Kurz vor der Bundestagswahl sollen Enkel ihre Großeltern in deren Wahlentscheidung beeinflussen. Foto: picture alliance/dpa/Sebastian Gollnow

Die Idee, Enkel sollten den Großeltern in die Wahlentscheidung reinreden, ist abstrus, kommentiert StN-Titelautor Christian Milankovic.

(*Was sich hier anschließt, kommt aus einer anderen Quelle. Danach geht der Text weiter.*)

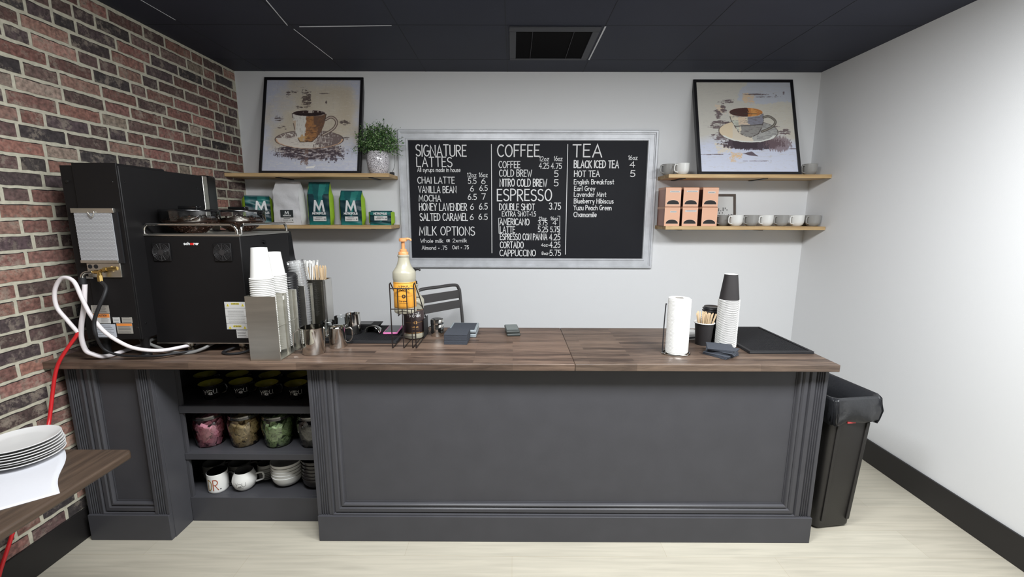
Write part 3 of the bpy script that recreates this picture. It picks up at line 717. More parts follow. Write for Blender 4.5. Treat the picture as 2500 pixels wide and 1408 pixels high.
P_ = [at(x, y, 'y', d) for x, y, d in [(190, 809, 1.846), (186, 820, 1.842), (166, 848, 1.830), (148, 876, 1.822), (138, 900, 1.820), (132, 930, 1.818), (127, 970, 1.812), (121, 1020, 1.79), (114, 1056, 1.76)]]
P_ += [Vector((-2.055, 1.72, .5)), Vector((-2.06, 1.63, .35)), at(29, 1307, 'x', -2.06), at(3, 1385, 'x', -2.06), Vector((-2.06, 1.46, .03)), Vector((-2.05, 1.3, .012))]
P_ = [Vector((max(p.x, -2.072), p.y, p.z)) for p in P_]
tag(obj('red_hose', MB().tube(cr(P_, 6), .0072, 12), M_red), 'thin red hose running off the worktop and down the brick wall', 'hose')

# ---------------------------------------------------------------- espresso machine (seen from behind)
em = thing('espresso_machine', 'wide black espresso machine with bean hoppers, back turned', 'coffee machine', (-1.467, 1.985, CT))
T = Matrix.Translation((1.467, -1.985, -CT))
obj('body', MB().box(-1.692, -1.246, 1.985, 2.41, .962, 1.464).xf(T), M_blk, em, bevel=.004)
obj('top_tray', MB().box(-1.695, -1.243, 1.982, 2.42, 1.464, 1.474).xf(T), M_steel, em, bevel=.002)
obj('bottom_trim', MB().box(-1.691, -1.247, 1.984, 2.40, .958, .962).xf(T), M_steel, em)
fp = MB().prism([(2.41, .99), (2.41, 1.47), (2.43, 1.478), (2.455, 1.470), (2.475, 1.33), (2.50, 1.26), (2.50, 1.0)], 'x', -1.69, -1.248)
obj('front_fascia', fp.xf(T), M_blkgl, em, bevel=.004)
rl = MB(); z0, z1 = 1.474, 1.517
rl.tube(cr([(-1.686, 1.992, z0), (-1.686, 1.992, 1.490), (-1.681, 1.992, 1.505), (-1.669, 1.992, 1.515), (-1.652, 1.992, z1), (-1.48, 1.992, z1), (-1.300, 1.992, z1), (-1.282, 1.992, 1.515), (-1.269, 1.992, 1.505), (-1.263, 1.992, 1.490), (-1.262, 1.992, z0)], 6), .0068, 10)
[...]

Berlin - Es ist nicht so, dass man ausschließlich Erfreuliches in der Post findet. Rechnungen, nie angeforderte oder benötigte Angebote und was eben sonst noch so ins Haus flattert. Womöglich taucht in den kommenden Tagen auch noch ein Schreiben von der Enkelschar auf, was ja dem Grunde nach zunächst einmal erfreulich ist. Allerdings besteht aktuell die Gefahr, dass die Nachgeborenen mit einer unbotmäßigen Wortmeldung vorstellig werden. Im Internet lassen sich Briefe aus Versatzstücken zusammenbasteln, die etwas betagtere Wählerinnen und Wähler in ihrer Entscheidungsfindung beeinflussen sollen. Absender: die lieben Kleinen.

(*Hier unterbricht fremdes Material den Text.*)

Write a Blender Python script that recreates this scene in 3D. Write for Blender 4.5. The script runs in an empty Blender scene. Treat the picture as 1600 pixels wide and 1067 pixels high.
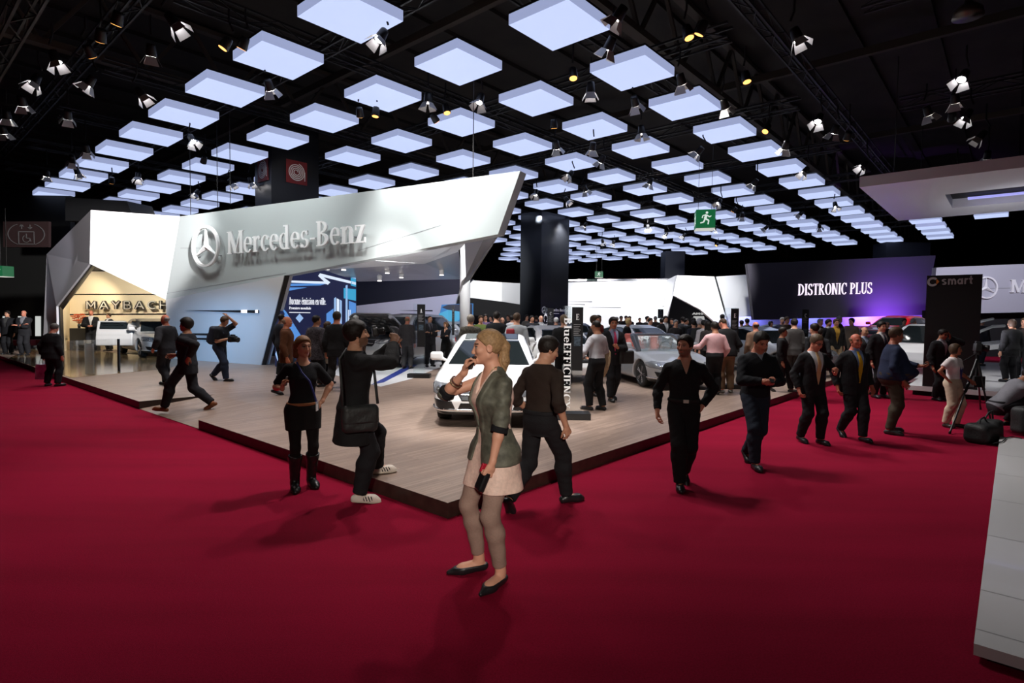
import bpy, math, random
import numpy as np
from mathutils import Matrix, Vector

random.seed(7)
SC = bpy.context.scene
COL = SC.collection
R_ = math.radians

# ------------------------------------------------------------------ camera
EYE = 1.9                       # lens height above the carpet
FOC = 890.2                     # focal length in 1600-wide pixels
PITCH, ROLL = R_(-2.579), R_(0.6347)
_f = np.array([0, math.cos(PITCH), math.sin(PITCH)])
_u0 = np.array([0, -math.sin(PITCH), math.cos(PITCH)])
_r0 = np.array([1.0, 0, 0])
_r = _r0 * math.cos(ROLL) + _u0 * math.sin(ROLL)
_u = _u0 * math.cos(ROLL) - _r0 * math.sin(ROLL)
cd = bpy.data.cameras.new('camera')
cam = bpy.data.objects.new('camera', cd)
COL.objects.link(cam)
cd.sensor_width = 36
cd.lens = 36 * FOC / 1600
cd.clip_end = 500
cam.matrix_world = Matrix(((_r[0], _u[0], -_f[0], 0), (_r[1], _u[1], -_f[1], 0), (_r[2], _u[2], -_f[2], EYE), (0, 0, 0, 1)))
SC.camera = cam


def ray(x, y):
    return _r * (x - 800) / FOC + _u * (533.5 - y) / FOC + _f


def at(x, y, Y):
    """world point seen at photo pixel (x, y), Y metres ahead"""
    d = ray(x, y)
    return np.array([0, 0, EYE]) + d * (Y / d[1])


def gnd(x, y, z=0.0):
    d = ray(x, y)
    return np.array([0, 0, EYE]) + d * ((z - EYE) / d[2])


# the stand is laid out on a grid turned 48.66 degrees
TH = R_(48.66)
CU, SU = math.cos(TH), math.sin(TH)


def UV(u, v, z=0.0):
    return np.array([u * CU - v * SU, u * SU + v * CU, z])


def toUV(p):
    return np.array([p[0] * CU + p[1] * SU, -p[0] * SU + p[1] * CU])


# ------------------------------------------------------------------ objects
WM = {}


def tag(o, label=None, cat=None, group=None, kind=None):
    if label: o['label'] = label
    if cat: o['category'] = cat
    if group: o['group'] = group
    if kind: o['kind'] = kind
    return o


def empty(name, loc=(0, 0, 0), rz=0.0, label=None, cat=None, group=None, kind=None):
    o = bpy.data.objects.new(name, None)
    COL.objects.link(o)
    o.empty_display_size = 0.2
    M = Matrix.Translation(Vector([float(c) for c in loc])) @ Matrix.Rotation(rz, 4, 'Z')
    o.matrix_world = M
    WM[o.name] = M
    return tag(o, label, cat, group, kind)


def mesh_data(name, V, Fs, mats, smooth=False, fmat=None, colors=None):
    me = bpy.data.meshes.new(name)
    V = np.asarray(V, dtype=np.float32).reshape(-1, 3)
    if isinstance(Fs, np.ndarray):
        n, k = Fs.shape
        me.vertices.add(len(V)); me.vertices.foreach_set('co', V.ravel())
        me.loops.add(n * k); me.loops.foreach_set('vertex_index', Fs.astype(np.int32).ravel())
        me.polygons.add(n)
        me.polygons.foreach_set('loop_start', np.arange(0, n * k, k, dtype=np.int32))
        me.polygons.foreach_set('loop_total', np.full(n, k, dtype=np.int32))
        me.update(calc_edges=True)
    else:
        me.from_pydata([tuple(map(float, v)) for v in V], [], [tuple(map(int, f)) for f in Fs])
    if not isinstance(mats, (list, tuple)): mats = [mats]
    for m in mats: me.materials.append(m)
    if fmat is not None:
        me.polygons.foreach_set('material_index', np.asarray(fmat, dtype=np.int32))
    if smooth:
        me.polygons.foreach_set('use_smooth', np.ones(len(me.polygons), dtype=bool))
    if colors is not None:
        a = me.color_attributes.new('Col', 'FLOAT_COLOR', 'POINT')
        c = np.ones((len(V), 4), dtype=np.float32); c[:, :3] = colors
        a.data.foreach_set('color', c.ravel())
    me.update()
    return me


def part(name, V, Fs, mats, parent=None, smooth=False, fmat=None, colors=None, origin=None, label=None):
    """one mesh object from WORLD coordinates; origin defaults to the base centre"""
    V = np.asarray(V, dtype=np.float64).reshape(-1, 3)
    if origin is None:
        lo, hi = V.min(0), V.max(0)
        origin = np.array([(lo[0] + hi[0]) / 2, (lo[1] + hi[1]) / 2, lo[2]])
    if parent is not None:
        Mi = np.array(WM[parent.name].inverted())
        Vl = V @ Mi[:3, :3].T + Mi[:3, 3]
        ol = Mi[:3, :3] @ np.asarray(origin) + Mi[:3, 3]
        # keep parts in the parent's axes
        me = mesh_data(name, Vl - ol, Fs, mats, smooth, fmat, colors)
        o = bpy.data.objects.new(name, me); COL.objects.link(o)
        o.parent = parent; o.location = ol
        WM[o.name] = WM[parent.name] @ Matrix.Translation(Vector(ol))
    else:
        me = mesh_data(name, V - origin, Fs, mats, smooth, fmat, colors)
        o = bpy.data.objects.new(name, me); COL.objects.link(o)
        o.location = origin
        WM[o.name] = Matrix.Translation(Vector(origin))
    if label: o['label'] = label
    return o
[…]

Instrumentalisierte Kinder

Die sogenannten Enkelbriefe, in denen dafür geworben wird, die Wahlentscheidung an Fragen des Klimaschutzes festzumachen, sind in mehrfacher Hinsicht eine Zumutung. Sie unterstellen zunächst, die Seniorinnen und Senioren seien nicht in der Lage, selbst eine verantwortungsvolle Entscheidung zu treffen. Zudem schwingt der Vorwurf mit, aus den bisherigen Wahlergebnissen lasse sich ablesen, dass den Alten die Zukunft egal sei. Und: die Briefe instrumentalisieren Kinder. Wäre denen das Anliegen der erwachsenen Macher des Angebots derart wichtig, würden sie das in eigene Worte kleiden, statt auf Vorgestanztes zurückgreifen.

Wir bestimmen die Parlamente in freien Wahlen. Da hat niemand hinzureden. Wer Sympathie für die Aktion begründet, sollte sein Demokratieverständnis überprüfen.